Trust is an issue for me too, after a particularly unpleasant relationship many years ago. But, only you know if what you feel about this man is worth giving time.

In any new relationship you can't be sure if someone is really a jerk or not, not for a long time. Even the most seemingly loving partner can turn around a year in and say they never really loved you.

My advice, for what it's worth, is absolutely give him his space. Occupy yourself as best you can so you keep happy and healthy. Maybe tell him you're learning as much as you can about PTSD and you're beginning to understand about his need for space. That you'll give him it. That you don't want to crowd him, but if it's ok with him you're going to message from time to time just to let him know he's not alone.

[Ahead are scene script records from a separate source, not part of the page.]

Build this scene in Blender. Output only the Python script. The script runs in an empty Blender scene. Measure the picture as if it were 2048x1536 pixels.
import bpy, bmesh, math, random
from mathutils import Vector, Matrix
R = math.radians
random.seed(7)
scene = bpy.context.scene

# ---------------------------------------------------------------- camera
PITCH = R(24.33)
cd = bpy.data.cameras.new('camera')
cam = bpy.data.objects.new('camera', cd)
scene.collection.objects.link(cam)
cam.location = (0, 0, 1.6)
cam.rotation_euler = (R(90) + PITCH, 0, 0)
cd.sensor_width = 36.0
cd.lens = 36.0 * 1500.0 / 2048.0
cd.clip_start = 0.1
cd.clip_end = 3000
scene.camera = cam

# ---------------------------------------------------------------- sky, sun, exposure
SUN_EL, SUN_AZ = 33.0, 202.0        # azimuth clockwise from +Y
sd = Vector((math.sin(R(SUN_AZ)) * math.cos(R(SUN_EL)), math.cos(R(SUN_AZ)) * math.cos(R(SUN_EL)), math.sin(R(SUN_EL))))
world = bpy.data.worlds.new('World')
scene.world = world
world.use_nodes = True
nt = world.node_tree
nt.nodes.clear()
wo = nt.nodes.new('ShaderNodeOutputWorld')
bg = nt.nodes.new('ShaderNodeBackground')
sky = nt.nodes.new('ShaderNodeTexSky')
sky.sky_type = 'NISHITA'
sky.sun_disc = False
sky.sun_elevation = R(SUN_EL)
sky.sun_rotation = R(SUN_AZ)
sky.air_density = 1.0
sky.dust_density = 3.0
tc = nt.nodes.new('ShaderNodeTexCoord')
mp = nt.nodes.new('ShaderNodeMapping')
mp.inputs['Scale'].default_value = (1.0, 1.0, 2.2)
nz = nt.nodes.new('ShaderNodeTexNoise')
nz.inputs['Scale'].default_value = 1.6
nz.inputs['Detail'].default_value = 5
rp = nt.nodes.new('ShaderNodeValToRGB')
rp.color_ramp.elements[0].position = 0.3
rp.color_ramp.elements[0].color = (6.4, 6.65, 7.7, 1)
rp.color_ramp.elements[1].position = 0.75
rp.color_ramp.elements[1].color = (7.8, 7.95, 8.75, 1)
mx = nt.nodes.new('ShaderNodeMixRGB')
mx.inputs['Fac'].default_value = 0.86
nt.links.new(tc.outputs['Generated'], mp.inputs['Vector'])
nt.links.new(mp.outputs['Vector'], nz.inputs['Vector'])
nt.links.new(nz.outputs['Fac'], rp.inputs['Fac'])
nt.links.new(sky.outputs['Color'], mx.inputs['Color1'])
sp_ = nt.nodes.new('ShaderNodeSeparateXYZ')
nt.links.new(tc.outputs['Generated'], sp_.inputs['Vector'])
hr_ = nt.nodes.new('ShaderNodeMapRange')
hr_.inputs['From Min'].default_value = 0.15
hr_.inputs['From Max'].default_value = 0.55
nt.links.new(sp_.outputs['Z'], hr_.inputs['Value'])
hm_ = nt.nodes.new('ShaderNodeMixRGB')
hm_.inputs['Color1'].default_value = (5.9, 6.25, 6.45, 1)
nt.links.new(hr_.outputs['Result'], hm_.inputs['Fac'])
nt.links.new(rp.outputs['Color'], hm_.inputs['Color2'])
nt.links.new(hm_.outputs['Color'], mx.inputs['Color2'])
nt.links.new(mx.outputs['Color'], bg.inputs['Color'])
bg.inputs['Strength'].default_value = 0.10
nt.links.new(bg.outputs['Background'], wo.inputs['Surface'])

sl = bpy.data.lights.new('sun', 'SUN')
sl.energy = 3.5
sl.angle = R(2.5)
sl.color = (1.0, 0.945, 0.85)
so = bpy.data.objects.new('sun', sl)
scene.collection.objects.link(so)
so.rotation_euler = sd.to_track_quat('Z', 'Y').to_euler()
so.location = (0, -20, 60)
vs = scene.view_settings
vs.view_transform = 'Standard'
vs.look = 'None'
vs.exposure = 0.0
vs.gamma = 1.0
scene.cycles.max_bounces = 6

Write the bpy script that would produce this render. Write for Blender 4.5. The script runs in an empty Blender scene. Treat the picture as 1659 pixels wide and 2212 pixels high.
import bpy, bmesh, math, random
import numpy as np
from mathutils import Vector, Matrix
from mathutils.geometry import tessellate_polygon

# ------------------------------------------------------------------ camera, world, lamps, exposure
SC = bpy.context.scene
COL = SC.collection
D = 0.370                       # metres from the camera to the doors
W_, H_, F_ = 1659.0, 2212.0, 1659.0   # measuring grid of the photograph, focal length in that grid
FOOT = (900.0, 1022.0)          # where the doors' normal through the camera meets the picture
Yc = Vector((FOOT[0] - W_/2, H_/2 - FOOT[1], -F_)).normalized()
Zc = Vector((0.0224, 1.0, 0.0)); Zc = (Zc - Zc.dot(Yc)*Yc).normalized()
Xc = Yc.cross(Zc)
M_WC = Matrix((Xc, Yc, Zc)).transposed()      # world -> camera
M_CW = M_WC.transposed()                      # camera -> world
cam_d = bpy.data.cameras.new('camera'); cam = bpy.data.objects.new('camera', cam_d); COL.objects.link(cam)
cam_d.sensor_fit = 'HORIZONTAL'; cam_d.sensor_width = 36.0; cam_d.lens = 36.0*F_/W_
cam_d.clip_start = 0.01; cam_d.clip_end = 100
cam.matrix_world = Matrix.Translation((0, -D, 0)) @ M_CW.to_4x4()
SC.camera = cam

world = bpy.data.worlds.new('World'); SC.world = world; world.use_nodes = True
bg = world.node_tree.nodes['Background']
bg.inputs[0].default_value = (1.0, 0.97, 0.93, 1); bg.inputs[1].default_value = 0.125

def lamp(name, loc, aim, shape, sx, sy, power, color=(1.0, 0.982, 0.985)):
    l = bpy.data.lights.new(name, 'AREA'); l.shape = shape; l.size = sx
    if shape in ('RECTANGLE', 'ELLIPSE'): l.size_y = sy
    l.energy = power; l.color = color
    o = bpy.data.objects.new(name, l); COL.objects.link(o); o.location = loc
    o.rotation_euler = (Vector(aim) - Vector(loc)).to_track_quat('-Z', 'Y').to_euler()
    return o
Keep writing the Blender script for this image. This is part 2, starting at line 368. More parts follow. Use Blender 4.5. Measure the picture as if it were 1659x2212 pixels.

Then take a step back, don't crowd him, message once a week or so, and keep busy.

@mumstheword and @Sweetpea76 have both given me such valuable advice about precisely this situation over the past ten-eleven months. Don't put any expectation on the relationship, or him, or yourself. Be his friend, first and foremost. To gain his trust, he needs to feel comfortable with you, and listened to. Again and again. Giving him space is a huge part of that. If he is an isolater, as my friend is, he will most likely do this a lot! As time passes, only you will know if you are willing to put up with it. It sucks! It hurts. It's confusing. And you can't be 100% sure at the beginning that he's not simply a douche bag!!!!!

It's a long, bumpy path. But there are many here, far more experienced than me, who are willing and able to share their immense knowledge and support x
 
Thread starter #20
@Livinginhope Thank you for your advice. I have read through most of your posts on the forum. I can relate to so much in them. This is a new friendship for me, and I do stress the word "friendship". We are not in a relationship, but i am too rather picky with my friends (who are mostly male if it matters) and I do not bond easily with people. So this internet stranger weaselled his way into my inner circle, and now I do want to invest time and effort into this connection. It's confusing as f***, and I cannot make heads nor tails of it either. I've not confronted him or reproached him on anything yet, I came looking for advice here first. So at least I'm safe on that front. I could have done things better though, knowing what I know now. At the same time... It's really hard to take in and accept what folks are saying on this forum. I have to go against everything I've been conditioned to believe with this individual.